Heathrow or Heath Row was a small hamlet in the ancient parish of Harmondsworth, Middlesex, England, on the outskirts of what is now Greater London. It was demolished in 1944 for the construction of London Heathrow Airport. The hamlet was a mile and a half east of Longford; its site is now part of the London Borough of Hillingdon.
A sizeable Neolithic settlement is believed to have been in the Heathrow area. Many artefacts have been found in the gravel around what is now the airport, and the Colne Valley. Waste pits filled with struck flint, arrowheads and fragments of pottery were also found in the area, indicating a settlement, though none other remains of such a settlement.

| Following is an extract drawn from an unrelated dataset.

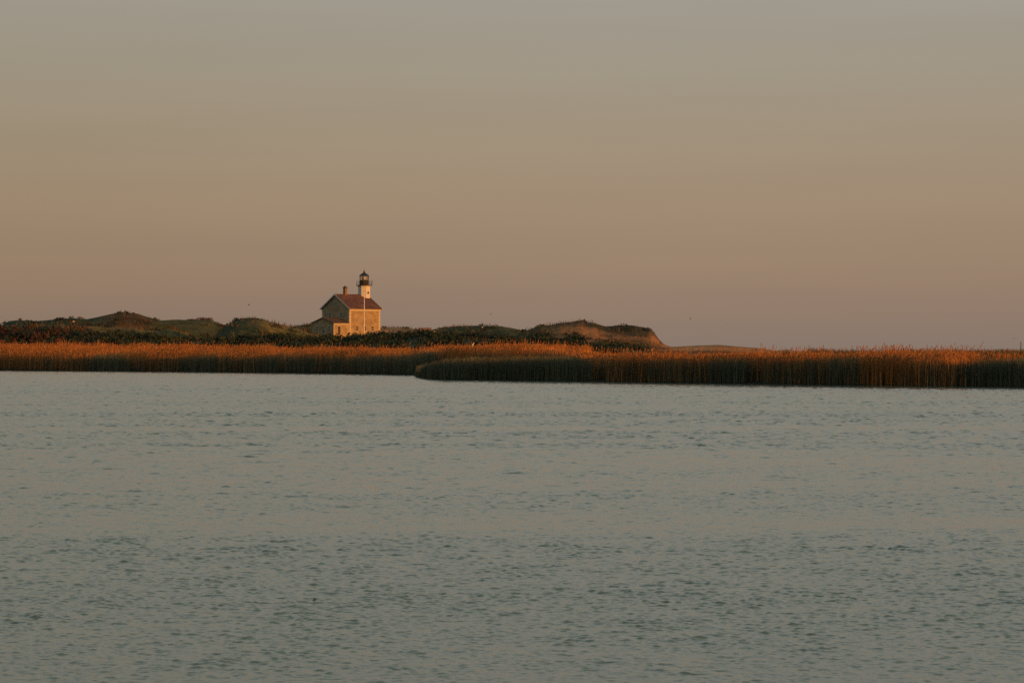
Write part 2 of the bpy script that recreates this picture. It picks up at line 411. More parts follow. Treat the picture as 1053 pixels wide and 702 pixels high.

Heathrow was one of the last settlements formed in the parish of Harmondsworth. Its name was previously La Hetherewe (about year 1410, first known mention), Hithero, Hetherow, Hetherowfeyld, Hitherowe, and Heath Row, and came from the Middle English spelling of "heath row" ("row of houses on or by a heath"). Old maps show Heathrow as a row of houses along the northwest side of the curve of Heathrow Road (see map), which until 1819 ran along a northwest edge of an extensive area of common land which included Hounslow Heath. The earliest written appearance of the name, as spelt "Heathrow", was in 1453.
Ordnance Survey maps dating back to before the Second World War show an earthwork, a quarter of a mile to the south of the Bath Road, that had been excavated in 1723 by William Stukeley. He believed it to have been a Roman settlement, and named it "Caesar's Camp".